Nicolas: Bei uns war es recht cool, aber wir haben auch Arthur von Cold Reading dabei, der uns sehr unterstützt hat und auch noch weiterhin unterstützen wird. Bisher haben wir gutes Feedback bekommen und die Klicks bei Youtube sind auch gut. Ich glaube, wenn man es gut macht, kommt man in der Schweiz auch ein bisschen rum. Wenn man Unterstützung sucht und danach fragt, dann bekommt man sie – auch in Luzern selber, wenn man hier als Band neu startet.
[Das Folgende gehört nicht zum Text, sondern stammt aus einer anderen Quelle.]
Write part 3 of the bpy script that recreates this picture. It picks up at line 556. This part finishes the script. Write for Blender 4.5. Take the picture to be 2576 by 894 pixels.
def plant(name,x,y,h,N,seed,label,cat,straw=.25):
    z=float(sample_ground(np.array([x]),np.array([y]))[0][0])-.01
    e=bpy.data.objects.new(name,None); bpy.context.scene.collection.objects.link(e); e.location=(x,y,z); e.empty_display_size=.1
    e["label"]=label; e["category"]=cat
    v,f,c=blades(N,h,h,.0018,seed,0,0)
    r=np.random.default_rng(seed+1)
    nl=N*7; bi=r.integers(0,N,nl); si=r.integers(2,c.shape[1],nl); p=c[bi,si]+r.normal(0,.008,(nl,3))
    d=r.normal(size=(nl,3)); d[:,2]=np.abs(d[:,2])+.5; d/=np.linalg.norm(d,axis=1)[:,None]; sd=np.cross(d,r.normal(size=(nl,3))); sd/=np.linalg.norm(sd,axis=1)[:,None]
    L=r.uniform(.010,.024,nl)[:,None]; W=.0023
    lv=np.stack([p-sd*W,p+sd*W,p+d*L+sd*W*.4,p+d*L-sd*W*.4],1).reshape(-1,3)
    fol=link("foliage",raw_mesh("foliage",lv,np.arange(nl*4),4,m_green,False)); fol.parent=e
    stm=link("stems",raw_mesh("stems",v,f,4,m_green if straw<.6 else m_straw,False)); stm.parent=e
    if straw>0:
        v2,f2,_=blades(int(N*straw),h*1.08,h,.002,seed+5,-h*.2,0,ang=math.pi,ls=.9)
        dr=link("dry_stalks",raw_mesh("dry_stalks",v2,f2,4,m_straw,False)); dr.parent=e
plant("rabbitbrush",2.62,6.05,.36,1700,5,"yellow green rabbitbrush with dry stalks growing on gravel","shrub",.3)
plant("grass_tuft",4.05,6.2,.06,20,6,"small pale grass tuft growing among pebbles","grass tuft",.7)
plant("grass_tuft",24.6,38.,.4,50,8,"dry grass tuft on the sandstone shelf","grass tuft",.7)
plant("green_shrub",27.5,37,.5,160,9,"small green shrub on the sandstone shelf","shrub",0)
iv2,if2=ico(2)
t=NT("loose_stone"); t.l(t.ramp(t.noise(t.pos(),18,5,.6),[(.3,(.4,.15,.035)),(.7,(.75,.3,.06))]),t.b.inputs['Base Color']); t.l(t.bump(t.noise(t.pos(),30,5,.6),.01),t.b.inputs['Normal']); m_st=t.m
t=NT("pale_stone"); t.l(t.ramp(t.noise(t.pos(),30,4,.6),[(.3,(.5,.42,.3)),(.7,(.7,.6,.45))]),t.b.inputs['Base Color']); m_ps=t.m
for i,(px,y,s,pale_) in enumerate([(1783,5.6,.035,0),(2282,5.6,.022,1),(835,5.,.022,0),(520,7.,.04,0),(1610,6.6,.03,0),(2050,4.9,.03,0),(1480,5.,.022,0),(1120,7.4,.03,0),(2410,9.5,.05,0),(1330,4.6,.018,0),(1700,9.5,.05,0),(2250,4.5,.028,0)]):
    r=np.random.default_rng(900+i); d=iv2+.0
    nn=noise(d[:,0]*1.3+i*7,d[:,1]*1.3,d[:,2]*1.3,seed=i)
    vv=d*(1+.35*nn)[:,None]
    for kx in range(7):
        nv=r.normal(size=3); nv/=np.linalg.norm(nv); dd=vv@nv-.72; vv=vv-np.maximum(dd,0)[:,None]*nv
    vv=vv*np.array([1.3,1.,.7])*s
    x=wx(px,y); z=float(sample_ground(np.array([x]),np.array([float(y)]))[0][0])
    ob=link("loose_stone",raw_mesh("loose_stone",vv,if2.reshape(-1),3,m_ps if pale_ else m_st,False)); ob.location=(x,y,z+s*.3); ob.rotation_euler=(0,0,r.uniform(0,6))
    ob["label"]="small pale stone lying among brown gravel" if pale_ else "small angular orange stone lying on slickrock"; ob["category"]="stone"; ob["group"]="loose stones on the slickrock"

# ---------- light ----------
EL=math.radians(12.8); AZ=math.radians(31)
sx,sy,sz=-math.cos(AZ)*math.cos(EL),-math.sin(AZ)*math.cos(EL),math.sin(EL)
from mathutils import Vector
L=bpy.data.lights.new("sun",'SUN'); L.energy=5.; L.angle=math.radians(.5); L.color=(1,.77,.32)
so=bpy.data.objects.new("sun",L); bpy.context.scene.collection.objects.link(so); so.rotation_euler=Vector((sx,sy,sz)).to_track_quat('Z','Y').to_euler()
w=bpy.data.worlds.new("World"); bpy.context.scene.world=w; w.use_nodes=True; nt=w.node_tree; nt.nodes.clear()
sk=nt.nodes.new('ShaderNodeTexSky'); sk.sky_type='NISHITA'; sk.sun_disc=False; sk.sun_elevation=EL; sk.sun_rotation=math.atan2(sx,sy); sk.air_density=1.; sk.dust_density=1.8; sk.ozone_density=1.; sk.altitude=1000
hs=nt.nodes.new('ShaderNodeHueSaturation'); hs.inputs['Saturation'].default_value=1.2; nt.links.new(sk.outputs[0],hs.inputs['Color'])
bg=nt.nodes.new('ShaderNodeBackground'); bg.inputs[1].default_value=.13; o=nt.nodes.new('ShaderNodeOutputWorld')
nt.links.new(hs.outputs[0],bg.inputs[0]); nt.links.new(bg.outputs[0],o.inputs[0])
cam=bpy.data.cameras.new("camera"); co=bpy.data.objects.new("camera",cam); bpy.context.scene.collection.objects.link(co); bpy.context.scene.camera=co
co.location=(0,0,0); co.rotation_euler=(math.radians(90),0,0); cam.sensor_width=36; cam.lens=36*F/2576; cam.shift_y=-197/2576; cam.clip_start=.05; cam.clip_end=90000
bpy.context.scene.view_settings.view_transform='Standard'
Es gibt viele Proberaumöglichkeiten

In eurem Pressetext steht, ihr würdet versuchen, euch gegen die Bilderbuch-Gesellschaft von Luzern zu wenden. Ich persönlich war noch nie in eurer Stadt – wie kann ich mir das vorstellen?

Lars: Ich glaube, es geht eher um die Schweiz an sich.
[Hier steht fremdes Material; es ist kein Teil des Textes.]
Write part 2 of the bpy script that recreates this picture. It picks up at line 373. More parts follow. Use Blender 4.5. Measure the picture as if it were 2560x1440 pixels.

Nicolas: Gegen das Konservativ-Katholische.

Lauro: Die Musik ist für uns ein Fluchtort. Wir wenden uns nicht gegen etwas, sondern drücken unsere Utopie musikalisch aus.
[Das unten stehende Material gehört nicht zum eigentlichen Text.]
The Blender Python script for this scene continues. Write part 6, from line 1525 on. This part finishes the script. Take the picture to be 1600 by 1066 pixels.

Gibt es einen Song oder ein Album, das ihr gerne selber geschrieben hättet?

Nicolas: Ich glaube, ich kann mir nicht wünschen, einen Song geschrieben zu haben, der von einem anderen geschrieben wurde, weil ich ihn vielleicht ein bisschen anders geschrieben hätte. Wenn ich Musik höre, habe ich noch nie gedacht, dass es geil wäre, wenn ich den geschrieben hätte, sondern freue mich eher darüber, dass die Band einen guten Song geschrieben hat.

Lars: Als ich früher viel Green Day gehört habe, gab es eine Phase, in der ich mir vorgestellt habe, ich hätte auch so eine Band, würde die ganze Zeit auf Tour sein und Konzerte spielen. Ich glaube, so ein Album wie „Dookie” hätte ich schon gerne geschrieben – damals wie heute. Etwas, das es noch nicht gab und alles definierte, was danach kam.

Stellt euch mal vor, ihr verlauft euch später auf dem Weg nach Hause ganz böse und landet auf einer einsamen Insel. Welches Album müsste dann bei euch sein?

Lars: Es ist jetzt kein Album an sich, sondern eine Best Of-Sammlung von Queen. Die Band deckt so viele Genre ab und ist einfach cool.

Nicolas: Ich glaube, es wäre tatsächlich schön, das eigene Album mitzunehmen, weil damit so viele Erinnerungen verbunden sind. Aber hat man auf einer einsamen Insel überhaupt Zeit, ein Album zu hören (lacht)?